Linda called me 21 times overnight. That's half her all time record.
Austin texted me as well, passing along that Linda was trying to reach me and saying I should call her. I've had these texts from others: Golida, Bonnie, Kelly, Andrea, and more. She calls Lauren when I don't answer her and insists she get me on the phone.
It’s infuriating at times. It’s not sustainable. But adding understanding and compassion into this makes it at least understandable. That’s a challenge at times. The support group says that being a caregiver is a marathon, not a race. And that you don’t know it’s distance until you reach a finish line you can’t help but dread.
When I wake each day I do all I can to avoid all distractions and demands, and just focus on a set of calming introspective mediations. If I don't get to them before my mind starts processing whatever needs of my time are presented, It's harder to stay present.
I use the "Calm" app, which has two daily meditations I listen to back to back. They're randomized, not selected by me, but just what's published for that day.
I pressed the call log and Austin's texts out of my mind for the moment, sat to focus and mediate, opened the app, and these were what greeted me. "Empathy" & "The Care Principle".
The first spoke of the difference between sympathy and empathy, and how being with somebody in a grieving state or going through something traumatic can be more valuable to them when you put yourselves in their shoes, and simply support and echo their feelings, not denying truth of the situation or their pain.

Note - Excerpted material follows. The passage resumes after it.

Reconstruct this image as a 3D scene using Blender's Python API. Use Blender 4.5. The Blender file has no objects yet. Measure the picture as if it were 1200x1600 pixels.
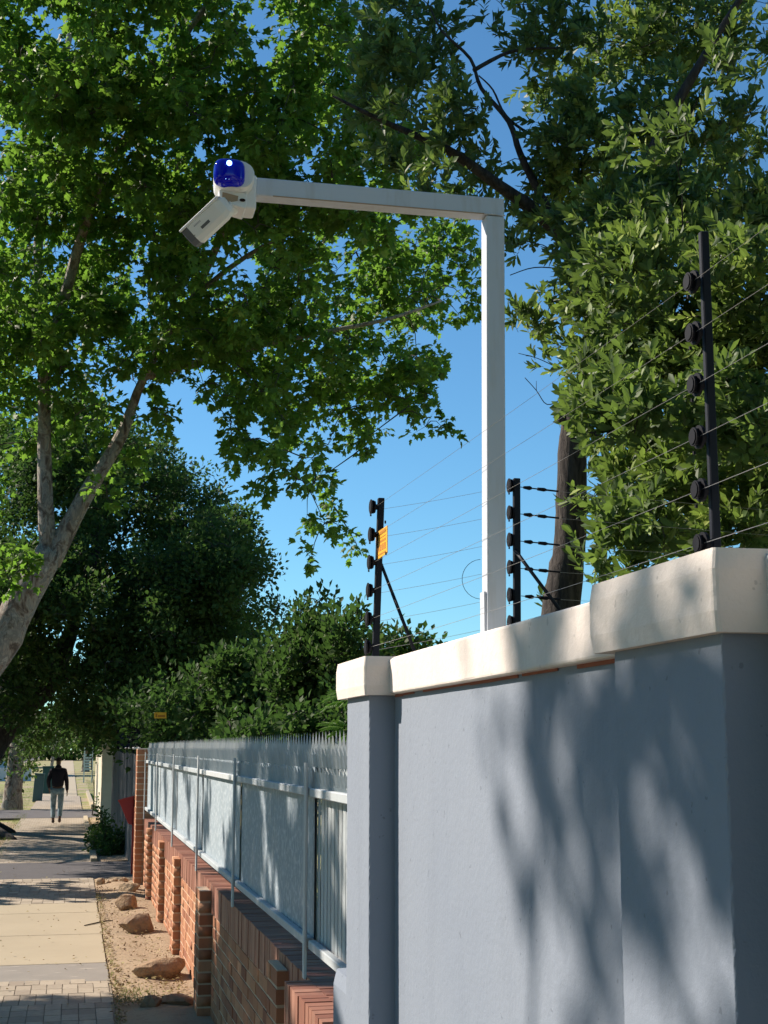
import bpy, bmesh, math, random
import numpy as np
from mathutils import Vector, Matrix
rnd = random.Random(7)
rng = np.random.default_rng(11)
PI = math.pi
R_ = math.radians
S = bpy.context.scene
COL = S.collection

# ------------------------------------------------------------------ camera, world, sun, exposure
FPX = 2200.0                                            # focal length in pixels of a 1200 x 1600 frame
PITCH, YAW, ROLL = R_(9.5), R_(12.34), R_(0.0)
CAMZ = 2.0
cam_d = bpy.data.cameras.new('camera'); cam = bpy.data.objects.new('camera', cam_d); COL.objects.link(cam)
cam_d.sensor_fit = 'VERTICAL'; cam_d.sensor_height = 24.0; cam_d.lens = 24.0 * FPX / 1600.0
cam_d.clip_start = 0.05; cam_d.clip_end = 3000
cam.matrix_world = Matrix.Translation((0, 0, CAMZ)) @ Matrix.Rotation(-YAW, 4, 'Z') @ Matrix.Rotation(PI / 2 + PITCH, 4, 'X') @ Matrix.Rotation(ROLL, 4, 'Z')
S.camera = cam

SUN_AZ, SUN_EL = R_(-55), R_(36)                        # azimuth from +Y towards +X
SUN = np.array([math.sin(SUN_AZ) * math.cos(SUN_EL), math.cos(SUN_AZ) * math.cos(SUN_EL), math.sin(SUN_EL)])
w = bpy.data.worlds.new("World"); S.world = w; w.use_nodes = True
nt = w.node_tree; nt.nodes.clear()
sky = nt.nodes.new('ShaderNodeTexSky'); sky.sky_type = 'NISHITA'; sky.sun_disc = False
sky.sun_elevation = SUN_EL; sky.sun_rotation = SUN_AZ
sky.altitude = 100; sky.air_density = 1.0; sky.dust_density = 0.0; sky.ozone_density = 3.0
bg = nt.nodes.new('ShaderNodeBackground'); bg.inputs[1].default_value = 0.072
wo = nt.nodes.new('ShaderNodeOutputWorld')
tn = nt.nodes.new('ShaderNodeMixRGB'); tn.blend_type = 'MULTIPLY'; tn.inputs[0].default_value = 1; tn.inputs[2].default_value = (.61, .97, 1.10, 1)
nt.links.new(sky.outputs[0], tn.inputs[1]); nt.links.new(tn.outputs[0], bg.inputs[0]); nt.links.new(bg.outputs[0], wo.inputs[0])
sl = bpy.data.lights.new('sun', 'SUN'); sl.energy = 4.4; sl.angle = R_(0.55); sl.color = (1.0, 0.89, 0.77)
so = bpy.data.objects.new('sun', sl); COL.objects.link(so)
so.rotation_euler = Vector(SUN).to_track_quat('Z', 'Y').to_euler(); so.location = (-20, 15, 20)
S.view_settings.view_transform = 'Standard'; S.view_settings.look = 'None'
S.view_settings.exposure = 0.92; S.view_settings.gamma = 1.0; S.view_settings.use_curve_mapping = False
S.render.engine = 'CYCLES'
S.cycles.max_bounces = 6; S.cycles.diffuse_bounces = 3; S.cycles.glossy_bounces = 2
S.cycles.transmission_bounces = 4; S.cycles.transparent_max_bounces = 4

# ------------------------------------------------------------------ maths
CF = np.array([math.sin(YAW) * math.cos(PITCH), math.cos(YAW) * math.cos(PITCH), math.sin(PITCH)])
CR = np.array([math.cos(YAW), -math.sin(YAW), 0.0]); CU = np.cross(CR, CF); CO = np.array([0, 0, CAMZ])
def P(u, v, **k):                                       # world point seen at u, v (1200 x 1600) on the plane X, Y or Z = value
    d = CF + CR * (u - 600) / FPX - CU * (v - 800) / FPX
    (a, val), = k.items(); i = 'XYZ'.index(a)
    return CO + d * (val - CO[i]) / d[i]
def proj(X):
    d = np.asarray(X, float) - CO; z = d @ CF
    zz = np.where(z > 0.01, z, 0.01)
    return 600 + FPX * (d @ CR) / zz, 800 - FPX * (d @ CU) / zz, z
def nrm(a): return a / (np.linalg.norm(a, axis=-1, keepdims=True) + 1e-9)

# ------------------------------------------------------------------ materials
MATS = {}
class NT:
    def __init__(s, name):
        s.m = bpy.data.materials.new(name); s.m.use_nodes = True; s.t = s.m.node_tree; s.t.nodes.clear()
        s.out = s.n('OutputMaterial'); MATS[name] = s.m
    def n(s, t, **k):
        x = s.t.nodes.new('ShaderNode' + t)
        for a, b in k.items(): setattr(x, a, b)
        return x
    def l(s, a, b): s.t.links.new(a, b)
    def coord(s, scale=(1, 1, 1), kind='Object'):
        c = s.n('TexCoord'); mp = s.n('Mapping'); mp.inputs['Scale'].default_value = scale
        s.l(c.outputs[kind], mp.inputs[0]); return mp.outputs[0]
    def wcoord(s, scale=(1, 1, 1)):
        g = s.n('NewGeometry'); mp = s.n('Mapping'); mp.inputs['Scale'].default_value = scale
        s.l(g.outputs['Position'], mp.inputs[0]); return mp.outputs[0]
    def noise(s, co, scale, detail=5, rough=.6, dist=0):
        x = s.n('TexNoise'); x.inputs['Scale'].default_value = scale; x.inputs['Detail'].default_value = detail
        x.inputs['Roughness'].default_value = rough; x.inputs['Distortion'].default_value = dist
        s.l(co, x.inputs['Vector']); return x.outputs['Fac']
    def ramp(s, fac, stops, interp='LINEAR'):
        r = s.n('ValToRGB'); r.color_ramp.interpolation = interp
        e = r.color_ramp.elements
        while len(e) < len(stops): e.new(.5)
        for i, (p, c) in enumerate(stops):
            e[i].position = p; e[i].color = (c, c, c, 1) if isinstance(c, (int, float)) else (*c, 1)
        s.l(fac, r.inputs[0]); return r.outputs[0]
    def mix(s, a, b, fac, mode='MIX'):
        x = s.n('MixRGB', blend_type=mode)
        for i, q in ((0, fac), (1, a), (2, b)):
            if isinstance(q, (int, float)): x.inputs[i].default_value = q if i == 0 else (q, q, q, 1)
            elif isinstance(q, tuple): x.inputs[i].default_value = (*q, 1)
            else: s.l(q, x.inputs[i])
        return x.outputs[0]
    def bump(s, h, strength=.3, dist=.01, prev=None):
        b = s.n('Bump'); b.inputs['Strength'].default_value = strength; b.inputs['Distance'].default_value = dist
        s.l(h, b.inputs['Height'])
        if prev is not None: s.l(prev, b.inputs['Normal'])
        return b.outputs[0]
    def bsdf(s, col, rough=.8, bump=None, metal=0, spec=.4):
        b = s.n('BsdfPrincipled')
        if isinstance(col, tuple): b.inputs['Base Color'].default_value = (*col, 1)
        else: s.l(col, b.inputs['Base Color'])
        if isinstance(rough, (int, float)): b.inputs['Roughness'].default_value = rough
        else: s.l(rough, b.inputs['Roughness'])
        b.inputs['Metallic'].default_value = metal; b.inputs['Specular IOR Level'].default_value = spec
        if bump is not None: s.l(bump, b.inputs['Normal'])
        s.l(b.outputs[0], s.out.inputs[0]); return b

def plaster(name, base, stain, amp=.12, bumpy=.5):
    t = NT(name); c = t.wcoord()
    big = t.noise(c, 1.6, 4); st = t.noise(t.wcoord((5, 5, .5)), 1.4, 5)
    col = t.mix(base, stain, t.ramp(big, [(.35, 0), (.75, .6)]))
    col = t.mix(col, tuple(x * .72 for x in base), t.ramp(st, [(.52, 0), (.8, amp * 3)]))
    pits = t.noise(c, 55, 3); grain = t.noise(c, 260, 3); wave = t.noise(c, 9, 3)
    spots = t.ramp(t.noise(c, 38, 2), [(.70, 0), (.73, .55)])
    col = t.mix(col, tuple(x * .55 for x in base), spots)
    b = t.bump(grain, .25 * bumpy, .002); b = t.bump(pits, .5 * bumpy, .004, b); b = t.bump(wave, .35 * bumpy, .01, b)
    t.bsdf(col, .82, b, spec=.25); return t.m
plaster('grey_paint', (.225, .258, .315), (.255, .286, .338), .10, .75)
plaster('coping_paint', (.76, .68, .625), (.60, .55, .48), .22, .8)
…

The second was about how treating something or somebody with care is a gift to yourself and others. That when you interact with something delicately and with recognition of its value and fragility, you gain the benefit of being in an enlightened moment of compassion, connection and sharing. That when you incorporate care into everything, from the annoying colleague wanting to chat your ear off, to the manner in which you gently press an elevator button instead of repeatedly jabbing it and potentially damaging it, you gain. They gain. And the next people that encounter that person, or use that elevator, gain too.